International negotiators at the OECD agreed to exempt US companies from key parts of the global minimum tax framework, a move described as a major win for the Trump administration and US multinationals. Treasury Secretary Scott Bessent called the outcome a “historic victory in preserving U.S. sovereignty and protecting American workers and businesses from extraterritorial overreach.”
The agreement centers on a “side-by-side” approach that sets out how the US tax system can operate alongside the global minimum tax rules without triggering certain provisions that the US opposed. The OECD released a document detailing the terms, and the package also includes simplification measures aimed at cutting compliance burdens for multinational companies.

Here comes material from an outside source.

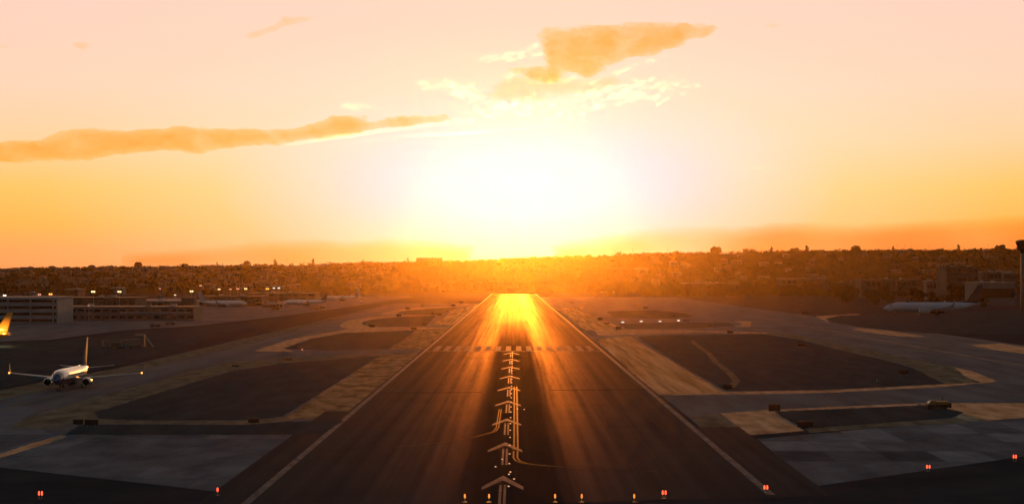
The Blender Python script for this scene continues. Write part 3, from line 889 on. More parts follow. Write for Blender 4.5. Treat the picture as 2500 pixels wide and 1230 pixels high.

What changed in the global minimum tax
The global minimum tax is also known as Pillar Two, part of a 2021 international tax pact designed to limit profit shifting and reduce harmful tax competition among countries. Under Pillar Two, the aim is to impose a 15% minimum levy on multinational companies in every country where they operate.
According to the report, the Trump administration pushed for US-parented groups to be carved out of two core Pillar Two rules: the income inclusion rule (IIR) and the undertaxed profits rule (UTPR). The same report says key Republicans in Congress also warned of retaliation against foreign companies if the US demand was not met.
How the carve-out works
The side-by-side system is built around two safe harbors: an “ultimate parent entity safe harbor” and a “side-by-side safe harbor,” according to the OECD’s document as described in the report. These safe harbors apply to multinationals in jurisdictions that the OECD Inclusive Framework recognizes as “having an eligible tax regime,” and a list released under the agreement currently includes only the US.
The report explains that the IIR lets a multinational’s parent country collect tax when a subsidiary is taxed below 15% in its local jurisdiction. It also explains that the UTPR allows a country to collect tax from a company if both the parent jurisdiction and the local country are not charging at least a 15% rate.
Under the side-by-side safe harbor, multinationals can elect the safe harbor if their headquarters country meets conditions that include having eligible domestic and worldwide tax systems and enacting those systems before Jan. 1, 2026, among other requirements listed in the report. A company that can elect this safe harbor is insulated from the IIR and UTPR, though the report notes the safe harbor does not affect the application of qualified domestic minimum top-up taxes (QDMTTs).
Simplification and incentive treatment
The report says the OECD document outlines a set of safe harbors to support the side-by-side system and to reduce compliance costs for multinational groups. It also says the package provides more favorable treatment of certain “expenditure-based” and “production-based” tax incentives, described as “substance-based” incentives that are strongly connected to real activity in a jurisdiction.
One element described is a substance-based tax incentives safe harbor that can eliminate top-up tax that would otherwise be attributable to certain incentives, according to the report’s description of the OECD text. The report adds that businesses can claim incentives under this safe harbor “equal to the greater of 5.5% of the payroll costs or depreciation of tangible assets in the jurisdiction,” as stated in the OECD material cited in the report.
The OECD package also introduced an effective tax rate (ETR) safe harbor that uses a simplified income calculation based on financial accounting data for businesses that can show they do not have top-up tax liabilities in Pillar Two jurisdictions. The report says this simplified ETR safe harbor will be in place for multinationals in all jurisdictions starting in 2027, and that the transitional country-by-country reporting safe harbor is extended through the end of 2027.
US reaction and implementation timeline
Bessent said Treasury will keep engaging at the OECD to support full implementation of the side-by-side agreement, according to the report. The same report says lawmakers and Treasury officials have acknowledged it will take time for countries to adopt the new arrangement into local law, especially when countries introduce tax measures through annual budget proposals.
OECD Secretary-General Mathias Cormann described the outcome as “a landmark decision in international tax co-operation,” according to an OECD press release cited in the report. The report also notes that multinationals have complained the compliance costs tied to the complex rules can outweigh the tax itself, a criticism the package’s simplification steps are meant to address.